Dans le même sens, les prix ont crû de façon différenciée selon le type de territoire. Sur un an, ils ont le plus augmenté dans les stations balnéaires (+12,4%), de ski (+7,3%), les communes rurales (+ 9,3%) et les villes moyennes (+ 8%). «Cette augmentation est spectaculaire sur cinq ans. Et les deux tiers de cette hausse sont concentrés sur les deux dernières années, ce qui confirme la puissance de la réorientation du marché», commente Jean-Marc Torrollion. C'est aussi ce que confirme dans l'autre sens, la baisse des prix parisiens (-2% ) . «La ville a perdu un peu de son attrait pour les investisseurs, la demande internationale, et a été victime de la migration TGV . Sa clientèle traditionnelle, les cadres, ont choisi de s'éloigner en bénéficiant du télétravail», explique le président de la FNAIM.
Ailleurs, et en particulier dans l'Ouest du pays, les prix ont grimpé, parfois jusqu'à 10% et plus. Et les villes moyennes sont particulièrement concernées : Brest a connu une augmentation de 12,2% de ses prix, Caen, de 12%, et La Rochelle, de 15,1%... Au Sud, Pau affiche +13,6%. Ailleurs aussi, des villes affichent des croissances à deux chiffres, dont Avignon (+10,8%), Reims (+10%) et Mulhouse (+10%).

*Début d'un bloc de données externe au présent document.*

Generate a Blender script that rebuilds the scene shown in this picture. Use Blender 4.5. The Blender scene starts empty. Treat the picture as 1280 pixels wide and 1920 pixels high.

Toutefois , «l'effet prix est en train de commencer à jouer dans certaines villes», tempère Jean-Marc Torrollion. Ainsi, la croissance des prix à Lille plafonne à 1%, et 1,5% à Nantes, en dépit de sa localisation. Mais ces évolutions, qui confirment la nouvelle carte de l'immobilier, subissent aussi un ralentissement. Au global, «ces deux derniers mois, nous constatons un fléchissement de la dynamique des prix. Les acquéreurs y sont plus attentifs qu'il y a un an», pointe Jean-Marc Torrollion .
Inquiétudes économiques et politiques
Partant, les fondamentaux du marché immobilier pourrait être fortement impacté par la conjoncture économique actuelle. Olivier Lendrevie, président de CAFPI, courtier en prêts immobiliers, dresse de celle-ci un tableau plus sombre que les instances officielles. Pour lui, nous faisons face à «un troisième choc énergétique aussi fort que celui des années 1970». Peu confiant dans les prévisions de la Banque de France, l'expert n'exclut pas une croissance négative en 2022, dans un contexte de «stagflation» qui conjugue ralentissement économique prononcé et inflation vive.
Dans ce cadre, le resserrement des politiques monétaires et la remontée des taux auxquels empruntent les États devraient rapidement impacter le marché du crédit immobilier. Pour l'instant, le taux de l’OAT 10 ans (Obligation assimilable du Trésor), encore négatif en décembre dernier, a touché les 2,39%, en juin. Les taux d’intérêt sur les crédits immobiliers, eux, ont repris 50 à 60 centimes en six mois, atteignant un taux moyen (à 25 ans) de 1,57%. «Cette situation, par laquelle les ménages empruntent à des taux inférieurs à celui de l’État français, n’est pas tenable, et cela va sans doute changer dans les semaines qui viennent», estime Olivier Lendrevie. Déjà, en tout cas, les Français ont perdu environ 5% de leur capacité d'emprunt par rapport à il y a dix mois, sur les prêts sur 20 ou 25 ans. «cela n'est pas négligeable et va encore s'amplifier», prévoit l’expert.